__Records for processing__

BEGIN

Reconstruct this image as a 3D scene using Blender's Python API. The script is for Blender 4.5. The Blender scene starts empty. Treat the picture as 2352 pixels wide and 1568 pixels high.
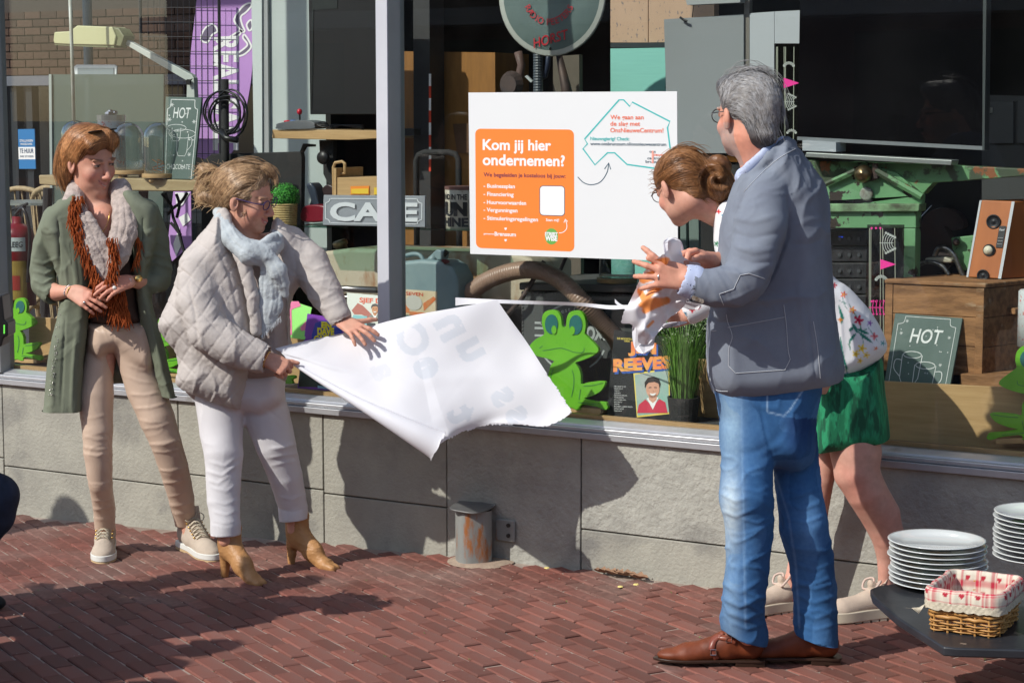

END
BEGIN

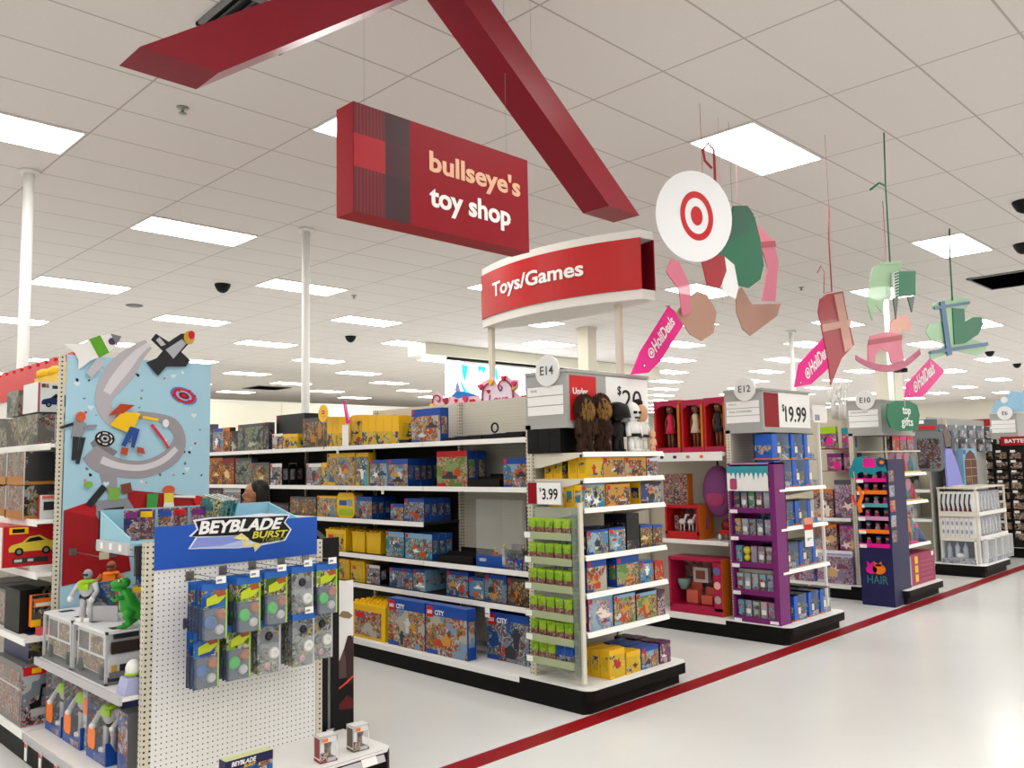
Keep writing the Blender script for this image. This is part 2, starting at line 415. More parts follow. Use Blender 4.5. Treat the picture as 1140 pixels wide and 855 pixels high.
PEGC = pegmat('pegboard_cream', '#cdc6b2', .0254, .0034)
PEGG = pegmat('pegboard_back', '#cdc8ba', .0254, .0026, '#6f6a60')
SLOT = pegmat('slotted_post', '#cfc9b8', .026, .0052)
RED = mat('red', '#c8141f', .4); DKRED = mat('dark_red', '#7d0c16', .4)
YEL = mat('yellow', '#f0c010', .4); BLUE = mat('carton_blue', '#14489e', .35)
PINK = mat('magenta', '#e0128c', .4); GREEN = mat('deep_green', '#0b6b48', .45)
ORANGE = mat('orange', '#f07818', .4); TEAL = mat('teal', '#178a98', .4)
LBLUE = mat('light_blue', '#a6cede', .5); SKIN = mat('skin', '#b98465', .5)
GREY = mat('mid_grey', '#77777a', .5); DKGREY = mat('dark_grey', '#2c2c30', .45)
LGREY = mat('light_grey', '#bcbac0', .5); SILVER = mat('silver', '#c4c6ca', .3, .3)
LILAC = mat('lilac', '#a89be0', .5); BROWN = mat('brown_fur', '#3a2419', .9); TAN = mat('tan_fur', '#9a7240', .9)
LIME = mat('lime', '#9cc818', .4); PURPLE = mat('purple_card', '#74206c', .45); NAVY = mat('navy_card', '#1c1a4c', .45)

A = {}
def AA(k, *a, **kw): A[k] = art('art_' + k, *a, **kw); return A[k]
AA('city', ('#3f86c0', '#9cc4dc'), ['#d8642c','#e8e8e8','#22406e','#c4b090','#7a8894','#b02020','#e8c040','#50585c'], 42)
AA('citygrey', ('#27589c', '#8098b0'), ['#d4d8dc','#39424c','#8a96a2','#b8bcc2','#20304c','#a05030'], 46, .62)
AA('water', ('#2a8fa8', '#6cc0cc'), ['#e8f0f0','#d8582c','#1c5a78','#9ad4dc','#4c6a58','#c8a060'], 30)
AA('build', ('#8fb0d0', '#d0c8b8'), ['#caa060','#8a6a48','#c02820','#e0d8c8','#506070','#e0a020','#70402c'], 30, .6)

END
BEGIN

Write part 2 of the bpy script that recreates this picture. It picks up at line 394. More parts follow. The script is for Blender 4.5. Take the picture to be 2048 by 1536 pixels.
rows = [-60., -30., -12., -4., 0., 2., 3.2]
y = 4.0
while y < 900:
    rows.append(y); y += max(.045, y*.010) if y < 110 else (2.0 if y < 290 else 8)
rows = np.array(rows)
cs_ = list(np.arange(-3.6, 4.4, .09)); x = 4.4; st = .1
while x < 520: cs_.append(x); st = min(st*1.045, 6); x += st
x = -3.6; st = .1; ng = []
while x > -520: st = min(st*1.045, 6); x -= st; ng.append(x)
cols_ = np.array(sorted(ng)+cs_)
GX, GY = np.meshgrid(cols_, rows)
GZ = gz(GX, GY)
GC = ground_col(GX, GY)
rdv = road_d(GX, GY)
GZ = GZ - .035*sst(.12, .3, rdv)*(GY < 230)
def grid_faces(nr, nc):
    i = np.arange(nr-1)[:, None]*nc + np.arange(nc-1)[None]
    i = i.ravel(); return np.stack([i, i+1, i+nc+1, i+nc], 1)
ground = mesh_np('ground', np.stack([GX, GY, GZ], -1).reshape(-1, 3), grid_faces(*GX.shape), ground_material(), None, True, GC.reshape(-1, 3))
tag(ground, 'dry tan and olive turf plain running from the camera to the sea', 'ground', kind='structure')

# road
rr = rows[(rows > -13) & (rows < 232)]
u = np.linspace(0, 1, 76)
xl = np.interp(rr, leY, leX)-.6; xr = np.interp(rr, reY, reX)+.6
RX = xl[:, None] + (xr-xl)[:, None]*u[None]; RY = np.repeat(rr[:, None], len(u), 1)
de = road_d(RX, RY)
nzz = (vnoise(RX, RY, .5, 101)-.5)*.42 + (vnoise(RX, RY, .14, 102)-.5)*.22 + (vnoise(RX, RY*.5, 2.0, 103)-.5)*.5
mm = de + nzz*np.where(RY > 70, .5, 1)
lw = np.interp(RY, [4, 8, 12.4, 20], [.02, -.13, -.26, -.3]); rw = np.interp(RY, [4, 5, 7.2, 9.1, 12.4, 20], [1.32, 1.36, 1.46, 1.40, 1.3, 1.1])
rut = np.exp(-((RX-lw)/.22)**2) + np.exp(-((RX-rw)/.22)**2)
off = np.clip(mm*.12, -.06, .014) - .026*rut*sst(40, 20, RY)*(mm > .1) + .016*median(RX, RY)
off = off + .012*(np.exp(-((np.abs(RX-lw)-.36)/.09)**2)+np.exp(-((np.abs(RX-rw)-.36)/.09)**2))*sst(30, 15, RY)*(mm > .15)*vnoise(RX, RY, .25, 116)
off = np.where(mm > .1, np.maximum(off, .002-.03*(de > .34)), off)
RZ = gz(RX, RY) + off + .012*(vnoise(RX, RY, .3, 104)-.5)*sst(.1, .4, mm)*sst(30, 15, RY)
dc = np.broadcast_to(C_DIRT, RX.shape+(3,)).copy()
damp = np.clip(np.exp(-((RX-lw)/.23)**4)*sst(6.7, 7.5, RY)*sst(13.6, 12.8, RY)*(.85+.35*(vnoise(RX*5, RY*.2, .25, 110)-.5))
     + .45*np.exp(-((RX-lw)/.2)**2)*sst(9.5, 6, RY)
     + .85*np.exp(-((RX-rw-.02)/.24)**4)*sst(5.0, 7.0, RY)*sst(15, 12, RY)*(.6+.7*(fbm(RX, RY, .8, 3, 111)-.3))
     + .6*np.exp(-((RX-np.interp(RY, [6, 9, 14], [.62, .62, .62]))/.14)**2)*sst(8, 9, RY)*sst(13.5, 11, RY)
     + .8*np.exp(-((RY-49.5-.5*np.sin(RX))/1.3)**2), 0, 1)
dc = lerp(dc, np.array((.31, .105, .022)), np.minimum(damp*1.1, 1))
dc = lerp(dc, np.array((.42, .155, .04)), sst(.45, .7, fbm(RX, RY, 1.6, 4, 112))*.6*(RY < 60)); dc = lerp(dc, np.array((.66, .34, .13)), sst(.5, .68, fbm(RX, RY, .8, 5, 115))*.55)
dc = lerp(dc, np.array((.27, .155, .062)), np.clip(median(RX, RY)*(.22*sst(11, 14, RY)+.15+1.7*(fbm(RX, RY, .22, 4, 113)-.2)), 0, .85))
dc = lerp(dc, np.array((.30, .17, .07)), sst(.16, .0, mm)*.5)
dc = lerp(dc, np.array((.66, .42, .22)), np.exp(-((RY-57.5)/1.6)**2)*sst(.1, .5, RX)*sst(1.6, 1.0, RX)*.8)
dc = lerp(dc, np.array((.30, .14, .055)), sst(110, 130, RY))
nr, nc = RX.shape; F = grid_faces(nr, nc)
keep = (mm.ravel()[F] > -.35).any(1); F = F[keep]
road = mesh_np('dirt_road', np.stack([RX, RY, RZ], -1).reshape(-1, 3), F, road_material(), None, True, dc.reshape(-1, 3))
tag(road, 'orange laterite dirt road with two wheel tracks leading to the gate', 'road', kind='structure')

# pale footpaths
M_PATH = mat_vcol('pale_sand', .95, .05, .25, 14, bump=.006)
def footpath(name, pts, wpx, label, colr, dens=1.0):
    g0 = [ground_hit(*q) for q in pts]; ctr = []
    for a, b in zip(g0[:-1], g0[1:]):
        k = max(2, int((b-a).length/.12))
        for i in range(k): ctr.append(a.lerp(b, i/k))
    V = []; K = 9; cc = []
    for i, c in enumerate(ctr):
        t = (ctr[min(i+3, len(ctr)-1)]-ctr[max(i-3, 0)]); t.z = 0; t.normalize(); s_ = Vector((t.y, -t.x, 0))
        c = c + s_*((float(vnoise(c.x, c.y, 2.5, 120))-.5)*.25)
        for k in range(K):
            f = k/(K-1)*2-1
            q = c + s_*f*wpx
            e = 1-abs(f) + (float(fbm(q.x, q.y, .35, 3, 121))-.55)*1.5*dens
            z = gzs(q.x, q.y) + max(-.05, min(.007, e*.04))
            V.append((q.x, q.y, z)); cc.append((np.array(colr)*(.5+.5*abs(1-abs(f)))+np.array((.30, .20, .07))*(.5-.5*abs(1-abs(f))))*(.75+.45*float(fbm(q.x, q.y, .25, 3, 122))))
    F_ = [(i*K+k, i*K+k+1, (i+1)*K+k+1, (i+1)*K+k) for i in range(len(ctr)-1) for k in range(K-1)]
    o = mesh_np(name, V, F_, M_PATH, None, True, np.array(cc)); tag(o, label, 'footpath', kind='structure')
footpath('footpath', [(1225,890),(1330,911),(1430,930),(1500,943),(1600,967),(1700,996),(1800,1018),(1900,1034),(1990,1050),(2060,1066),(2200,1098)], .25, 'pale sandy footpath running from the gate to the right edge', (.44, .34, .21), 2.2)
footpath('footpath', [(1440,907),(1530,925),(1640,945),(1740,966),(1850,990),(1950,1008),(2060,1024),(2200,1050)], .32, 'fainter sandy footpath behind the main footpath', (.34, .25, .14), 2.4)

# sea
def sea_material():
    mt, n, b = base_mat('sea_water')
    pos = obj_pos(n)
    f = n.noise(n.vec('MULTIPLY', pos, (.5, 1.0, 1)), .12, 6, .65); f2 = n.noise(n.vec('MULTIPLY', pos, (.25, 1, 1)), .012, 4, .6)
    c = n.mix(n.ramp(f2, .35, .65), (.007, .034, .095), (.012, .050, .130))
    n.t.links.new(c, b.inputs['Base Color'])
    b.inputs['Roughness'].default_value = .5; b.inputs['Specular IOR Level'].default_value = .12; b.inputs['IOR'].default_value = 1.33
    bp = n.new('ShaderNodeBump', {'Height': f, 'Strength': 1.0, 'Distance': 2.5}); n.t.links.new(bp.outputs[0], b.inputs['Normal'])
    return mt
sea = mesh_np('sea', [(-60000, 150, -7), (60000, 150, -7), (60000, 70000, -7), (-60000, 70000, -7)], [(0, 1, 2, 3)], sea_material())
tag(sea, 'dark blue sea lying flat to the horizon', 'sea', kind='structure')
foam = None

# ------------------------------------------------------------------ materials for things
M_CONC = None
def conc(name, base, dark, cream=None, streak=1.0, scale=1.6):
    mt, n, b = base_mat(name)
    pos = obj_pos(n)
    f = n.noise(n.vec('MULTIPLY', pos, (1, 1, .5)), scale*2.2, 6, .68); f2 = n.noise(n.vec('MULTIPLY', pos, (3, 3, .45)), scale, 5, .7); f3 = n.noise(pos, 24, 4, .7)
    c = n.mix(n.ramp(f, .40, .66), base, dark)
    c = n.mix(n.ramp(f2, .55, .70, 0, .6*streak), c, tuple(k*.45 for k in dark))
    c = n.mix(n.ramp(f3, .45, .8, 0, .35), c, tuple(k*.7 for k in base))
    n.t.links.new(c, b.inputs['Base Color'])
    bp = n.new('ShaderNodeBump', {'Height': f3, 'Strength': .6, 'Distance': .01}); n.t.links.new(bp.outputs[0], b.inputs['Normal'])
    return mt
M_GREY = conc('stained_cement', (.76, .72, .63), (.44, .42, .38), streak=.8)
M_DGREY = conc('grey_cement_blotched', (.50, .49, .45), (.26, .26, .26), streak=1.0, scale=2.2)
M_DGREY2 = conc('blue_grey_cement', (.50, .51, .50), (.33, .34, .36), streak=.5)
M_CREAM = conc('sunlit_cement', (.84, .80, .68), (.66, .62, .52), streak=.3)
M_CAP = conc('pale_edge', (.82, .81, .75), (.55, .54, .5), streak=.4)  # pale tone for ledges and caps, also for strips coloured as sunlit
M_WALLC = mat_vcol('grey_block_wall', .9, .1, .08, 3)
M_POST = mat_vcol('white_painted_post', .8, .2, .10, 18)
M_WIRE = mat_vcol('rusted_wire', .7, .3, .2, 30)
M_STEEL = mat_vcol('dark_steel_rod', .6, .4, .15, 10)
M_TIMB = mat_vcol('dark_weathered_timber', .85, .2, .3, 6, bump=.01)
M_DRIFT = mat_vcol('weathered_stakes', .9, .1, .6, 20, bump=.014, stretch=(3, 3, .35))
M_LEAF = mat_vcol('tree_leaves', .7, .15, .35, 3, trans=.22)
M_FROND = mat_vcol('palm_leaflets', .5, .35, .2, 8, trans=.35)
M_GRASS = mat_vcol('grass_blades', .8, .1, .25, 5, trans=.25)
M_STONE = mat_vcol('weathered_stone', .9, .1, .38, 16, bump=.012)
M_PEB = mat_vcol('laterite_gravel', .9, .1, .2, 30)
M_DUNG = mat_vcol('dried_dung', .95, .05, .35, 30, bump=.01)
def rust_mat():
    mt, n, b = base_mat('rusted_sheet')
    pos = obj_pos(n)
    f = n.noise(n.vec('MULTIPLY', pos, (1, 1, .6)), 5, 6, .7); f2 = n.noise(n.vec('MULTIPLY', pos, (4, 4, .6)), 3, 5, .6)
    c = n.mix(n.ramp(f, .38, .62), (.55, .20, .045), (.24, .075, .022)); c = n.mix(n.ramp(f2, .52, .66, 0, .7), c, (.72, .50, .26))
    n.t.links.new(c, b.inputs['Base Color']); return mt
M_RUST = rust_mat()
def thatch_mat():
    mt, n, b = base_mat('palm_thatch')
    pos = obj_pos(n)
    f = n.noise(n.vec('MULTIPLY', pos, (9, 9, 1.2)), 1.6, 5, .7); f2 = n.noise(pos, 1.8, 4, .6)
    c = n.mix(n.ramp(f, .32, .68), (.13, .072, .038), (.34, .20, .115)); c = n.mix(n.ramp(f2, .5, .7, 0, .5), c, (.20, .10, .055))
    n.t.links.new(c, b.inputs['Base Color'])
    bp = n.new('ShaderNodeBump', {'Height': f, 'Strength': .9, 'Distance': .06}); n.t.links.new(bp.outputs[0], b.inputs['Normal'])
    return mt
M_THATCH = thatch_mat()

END

__Aim__
Go back over the listing above and copy exactly the lines that begin at the line with "Write part 2" and stop after the line with "tag(ground, 'dry tan"; leave out every other line.

__The answer__
Write part 2 of the bpy script that recreates this picture. It picks up at line 394. More parts follow. The script is for Blender 4.5. Take the picture to be 2048 by 1536 pixels.
rows = [-60., -30., -12., -4., 0., 2., 3.2]
y = 4.0
while y < 900:
    rows.append(y); y += max(.045, y*.010) if y < 110 else (2.0 if y < 290 else 8)
rows = np.array(rows)
cs_ = list(np.arange(-3.6, 4.4, .09)); x = 4.4; st = .1
while x < 520: cs_.append(x); st = min(st*1.045, 6); x += st
x = -3.6; st = .1; ng = []
while x > -520: st = min(st*1.045, 6); x -= st; ng.append(x)
cols_ = np.array(sorted(ng)+cs_)
GX, GY = np.meshgrid(cols_, rows)
GZ = gz(GX, GY)
GC = ground_col(GX, GY)
rdv = road_d(GX, GY)
GZ = GZ - .035*sst(.12, .3, rdv)*(GY < 230)
def grid_faces(nr, nc):
    i = np.arange(nr-1)[:, None]*nc + np.arange(nc-1)[None]
    i = i.ravel(); return np.stack([i, i+1, i+nc+1, i+nc], 1)
ground = mesh_np('ground', np.stack([GX, GY, GZ], -1).reshape(-1, 3), grid_faces(*GX.shape), ground_material(), None, True, GC.reshape(-1, 3))
tag(ground, 'dry tan and olive turf plain running from the camera to the sea', 'ground', kind='structure')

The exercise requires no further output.